Case Studies

Joe Umosella – INTEX

Millwork solutions to last a lifetime

Originally built in 1912 and sited just blocks from the leafy hallows of Harvard Yard, the four-story Winthrop House stands as a jewel of the school’s turn-of-the-century expansion. In the building’s endless brick and the white-trimmed windows, Harvard’s federal-style aesthetic echoes like an architectural clarion call.

So when Joe Umosella learned his company had won the bid to replace the residence hall’s rooftop balustrade—an installation spanning hundreds of feet—he knew they needed to do more than just preserve the building’s history. They needed to honor it, down to the daintiest of details.

Joe Umosella – INTEX Blueprint Magazine

“We had multiple meetings with the school’s architects. I think it took us more than a year to hammer out the finer points,” recalls Umosella, founder and president of INTEX Millwork Solutions. “This is Harvard. Every detail mattered.”

Any Ivy League of their own

During one of INTEX’s first meetings with Harvard regents and architects, Umosella was given a copy of Winthrop House’s original plans, including hand-drawn profiles that showed in surprising detail the building’s balconies, balustrades and other flourishes.

After much back and forth, the team settled on the most aesthetically faithful design: a three-foot high balustrade on top of the parapet wall featuring indented rectangular newels, each flanked by a series of six turned balusters, capped by a tapered rail. In addition, the contracting company decided on extensive copper flashing to prevent leaks where the railing met the roof.

Once the design was approved, the project took eight weeks to complete, and required Umosella and his team to have the sections painted before delivering them to the jobsite.

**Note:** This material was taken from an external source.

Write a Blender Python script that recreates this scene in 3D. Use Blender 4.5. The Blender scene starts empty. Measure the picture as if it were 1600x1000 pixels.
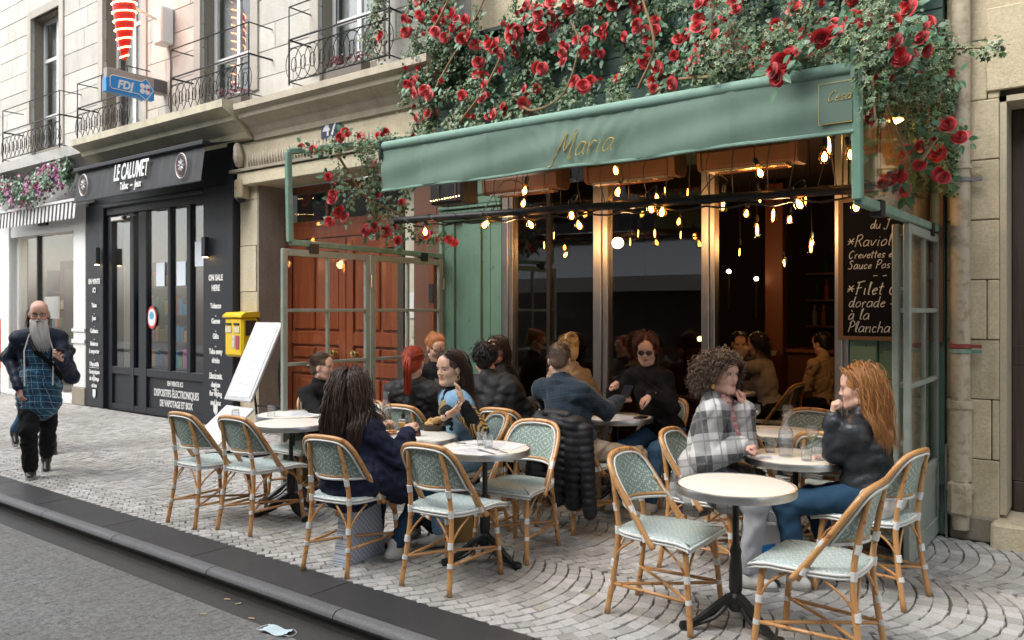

“It was definitely one of the most complicated jobs we’ve done,” Umosella says. “We had to do our production schedule in phases to make sure we had the people with the right skill set to meet the required completion date on the site. It required a significant amount of logistical coordination.”

Resurrecting history

From updating the President’s House at Tufts University to rehabbing old churches throughout the Northeast, INTEX’s portfolio is heavy on historical buildings, though the materials—cellular PVC, aluminum and stainless steel—are unflinchingly modern. But the residential sector, accounting for hundreds of projects each year, remains the company’s bread and butter.

In 2009, the company tackled one of its most challenging projects to date, this one on behalf of the Lewiston, Maine, housing authority. Built in the 1840s in the second-empire style popular at the time, the once-proud house at 111 Ash Street had fallen into disrepair.

According to Umosella, the authority’s concern was that the retrofit heeded the home’s original architectural detail. What’s more, the custom millwork needed to be drawn, priced, fabricated and shipped in a matter of weeks.

“They had brought a few people in before us who weren’t able to replicate the brackets and cornices,” Umosella recalls. “So we were operating on a pretty tight schedule.”

Within days, INTEX had manufactured 82 new brackets—nearly identical to the original—with pre-fabricated dentil-molding applied to flat frieze boards and crown molding in between, all of it trimmed to fit with very little on-site labor required.

By cutting new cellular PVC moldings to match the original, rather than sourcing custom moldings and fitting them on-site, INTEX was able to save the client thousands of dollars in labor costs. Not to mention weeks’ worth of time.

“Because it was getting close to winter, it was really important that the project be completed before the weather turned,” Umosella explains. “Everyone walked away from that job satisfied with the results.”

Built to last a lifetime

Whether he’s poring over centuries-old schematics or trying to decipher a customer’s napkin drawing (this happens more often than you’d think), Umosella’s goal is always the same: to create something so durable that “we’ll never hear from you ever again.” Unless you have a referral, of course.

Specializing in stainless steel, aluminum and cellular PV products—everything from rails and millwork to trellis and gutter systems—INTEX builds its products to withstand the gamut of coastal elements: sun, rain, wind, snow, ice, even salt.

Joe Umosella – INTEX Blueprint Magazine

While its customization skills are top-notch, INTEX’s core differentiator is its two-step distribution model, which allows it to sell products wholesale as well as through partnerships with lumber yards and building supply stores.

“Not everything we do is custom; we also sell stock products, with an inventory that our competition just doesn’t have,” Umosella says. “That makes us pretty dynamic. We can tackle the whole spectrum of projects.”

Having grown up in a family business, Umosella was inspired to start his own company in 2006—“my American dream,” he proudly calls it. Since weathering its own storm in the years following the Great Recession, INTEX has experienced steady growth, punctuated by a 79 percent increase in sales from 2015 to 2018.

As the company looks to broaden its project footprint, down the Eastern Seaboard to the Gulf of Mexico and beyond, Umosella knows the architectural demands are bound to change. So long as certain things always stay the same.

“Our estimating group is incredibly talented, and most of our team was carpenters in their past lives, so we understand the construction process and how to be flexible within that,” Umosella says. “We have a team you can trust, and we have products you can trust.”